A tecnologia já nos propiciou avanços incríveis, como câmeras muito mais leves, drones, imagens tridimensionais e muitos novos elementos que de tempos em tempos surgem e revolucionam a forma de fazer e assistir filmes, tentando cada vez mais manter o espectador imerso na narrativa. A partir desse pensamento, não seria nenhum absurdo imaginar uma revolução completa na linguagem cinematográfica visando a maior imersão: um cinema completamente virtual e interativo.
Não apenas um cinema em que através do recurso do óculos de realidade virtual seja possível tomar para si a perspectiva visual, inserindo o espectador na diegese fílmica enquanto ainda o mantém preso à condição daquele a ser guiado pela trama. Mas sim um cinema que, superando a ideia da narrativa linear e única produzida através da montagem, permitisse ao espectador transitar pela história da forma como quisesse.

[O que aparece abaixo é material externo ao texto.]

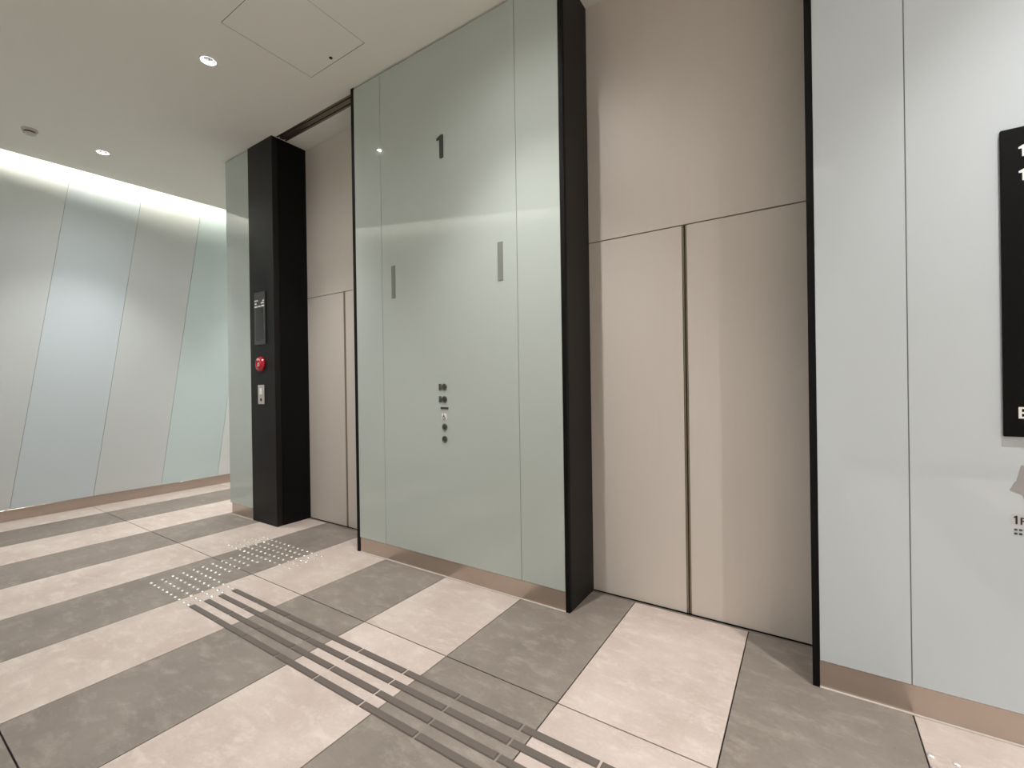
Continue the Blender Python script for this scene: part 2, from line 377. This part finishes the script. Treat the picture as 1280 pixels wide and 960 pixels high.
# ------------------------------------------------------------------ opposite wall behind the camera (seen in the glass)
off = 0.25
def seg(p, q): d = (q - p).normalized(); n = Vector((d.y, -d.x)); return d, n      # n points away from the lobby
C1, C2, C3 = Vector((-5.624, -2.077)), Vector((-2.729, -3.087)), Vector((0.33, -3.80))
d1, n1 = seg(C1, C2); d2, n2 = seg(C2, C3)
Q1 = C1 + n1 * off; Q1 = Q1 - d1 * ((Q1.x - LW) / d1.x); Q2 = C2 + (n1 + n2).normalized() * off; Q3 = C3 + n2 * off
fw = link('wall_front', prism(bmesh.new(), [tuple(Q1 + n1 * .013), tuple(Q2 + n1 * .013), tuple(Q3 + n2 * .013), tuple(Q3 + n2 * .2), tuple(Q2 + n1 * .2), tuple(Q1 + n1 * .2)], onfloor, 0, H + 0.42), 'plaster')
tag(fw, kind='structure', label='opposite wall of pale glass panels')
for P, Q in ((Q1, Q2), (Q2, Q3)):
    d, n = seg(P, Q); L = (Q - P).length; k = max(1, round(L / 1.05))
    for i in range(k):
        a, b = P + d * (L * i / k + 0.002), P + d * (L * (i + 1) / k - 0.002)
        link('glass_panel', prism(bmesh.new(), [tuple(a), tuple(b), tuple(b + n * .012), tuple(a + n * .012)], onfloor, zb, zt), 'glass_w1', fw)
    a, b = P - n * 0.002, Q - n * 0.002
    o = link('baseboard_front', prism(bmesh.new(), [tuple(a), tuple(b), tuple(b + n * .014), tuple(a + n * .014)], onfloor, 0.0005, 0.116), 'skirt'); tag(o, kind='structure')
o = link('wall_side', B(0.18, 0.34, RY, -4.02, 0, H + 0.42), 'plaster'); tag(o, kind='structure')
o = link('wall_right', B(RX, RX + 0.1, RY, 3.1, 0, H + 0.42), 'plaster'); tag(o, kind='structure')
o = link('wall_rear', B(0.18, RX + 0.1, RY - 0.1, RY, 0, H + 0.42), 'plaster'); tag(o, kind='structure')

# cove strips hidden above the ceiling edge
def cove(p, q, nrm, label):
    mid = (p + q) / 2; L = (q - p).length; ang = math.atan2((q - p).y, (q - p).x)
    t = empty('cove_strip', (mid.x, mid.y, H + 0.06)); t.rotation_euler = (0, 0, ang); tag(t, label=label, cat='strip light', group='cove strips above the ceiling edge')
    link('profile', B(-L / 2, L / 2, -0.02, 0.02, 0.001, 0.016), 'lamp_ring', t)
    ld = bpy.data.lights.new('cove_lamp', 'AREA'); ld.shape = 'RECTANGLE'; ld.size = L; ld.size_y = 0.03; ld.energy = COVE_W * L; ld.color = COVE_COL
    lo = bpy.data.objects.new('cove_lamp', ld); COL.objects.link(lo)
    lo.location = (mid.x, mid.y, H + 0.09)
    dirv = Vector((nrm.x, nrm.y, -0.35)).normalized()
    z = -dirv; x = Vector((q.x - p.x, q.y - p.y, 0)).normalized(); y = z.cross(x)
    lo.matrix_world = Matrix(((x.x, y.x, z.x, mid.x), (x.y, y.y, z.y, mid.y), (x.z, y.z, z.z, H + 0.09), (0, 0, 0, 1)))
cove(Vector((-6.515, -1.7)), Vector((-6.24, 2.95)), Vector((-1, 0)), 'cove light strip above the left wall')
cove(C1 - d1 * 0.6 - n1 * 0.02, C2 - n1 * 0.02, n1, 'cove light strip above the opposite wall')
cove(C2 - n2 * 0.02, C3 - n2 * 0.02, n2, 'cove light strip at the end of the opposite wall')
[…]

Excluído o conceito de corte que redireciona o espectador de maneira forçada para a próxima cena, tudo ocorreria em simultâneo. O “ecossistema fílmico” seria um espaço aberto, um universo virtual onde o espectador poderia transitar por conta própria e assistir a obra da perspectiva que quisesse. Uma cena retratando, por exemplo, um cerco policial a um banco onde assaltantes mantém reféns, não ficaria vítima de uma montagem que alternadamente mostrasse uma situação após a outra. Enfim venceríamos a sempre presente dúvida acerca do que ocorre às personagens quando não estão em cena. O espectador poderia permanecer todo o tempo dentro do banco, conferindo cada detalhe da atuação dos criminosos e reféns, ou então poderia visualizar tudo por fora, ao lado dos policiais. Assim como também poderia perfeitamente alternar entre ambos os locais caso preferisse, ou até mesmo abandonar essa cena e procurar possíveis outras que estivessem ocorrendo simultaneamente, já que não seria preciso se limitar a apenas uma narrativa por vez.
Em um filme tradicional, a montagem nos guiaria de um desses núcleos para o outro com um ritmo e dilatação temporal que sirva para criar no espectador a emoção pretendida pelo diretor. Isso é incrível e é justamente o que faz com que o cinema tenha se tornado uma arte tão forte e popular, mas e se essa não fosse a única forma de se assistir ao filme?
O principal fator desse novo tipo de filme é o altíssimo índice repetição. Poderíamos assistir ao mesmo filme inúmeras vezes e nunca seria de fato o mesmo filme, pois a cada vez seria possível assistir através de novas perspectivas, com novos detalhes e diferentes emoções. Imagine os filmes deixando de ser uma sequência de imagens cortadas e se transformando em um verdadeiro ecossistema acontecendo de maneira viva.
Em um filme-ecossistema, além da trama principal também podem ocorrer subtramas em todos os lugares, porque quando tiramos o foco de uma narrativa linear focada numa trama fixa, os figurantes também ganham vida e vivem suas próprias histórias.
Em um filme do Batman o espectador é livre para passear por Gotham. É possível seguir o herói para assistir sua trama de luta contra o crime, mas nada impede de ignorar completamente sua existência e conferir o ecossistema da cidade existindo ao seu redor, talvez encontrando outras histórias vividas por figurantes.
Seria possível assistir a esse filme centenas de vezes e em cada uma delas conferir uma história completamente nova apenas indo para lugares diferentes e entrando em contato com pessoas diferentes.
Essa pode ser uma ideia absurda, impraticável, ridícula, extremamente complicada ou qualquer outro adjetivo que queira usar, mas em tempos de realidade virtual, inteligência artificial, jogos que muitas vezes parecem mais reais que a realidade, atores recriados digitalmente e filmes com orçamentos que quase equivalem ao PIB de um país pequeno, eu acredito que seria uma ideia muito bem-sucedida e não duvido que em algum momento no futuro um projeto desse tipo saia do papel, talvez se tornando até mesmo algo recorrente em um futuro distante.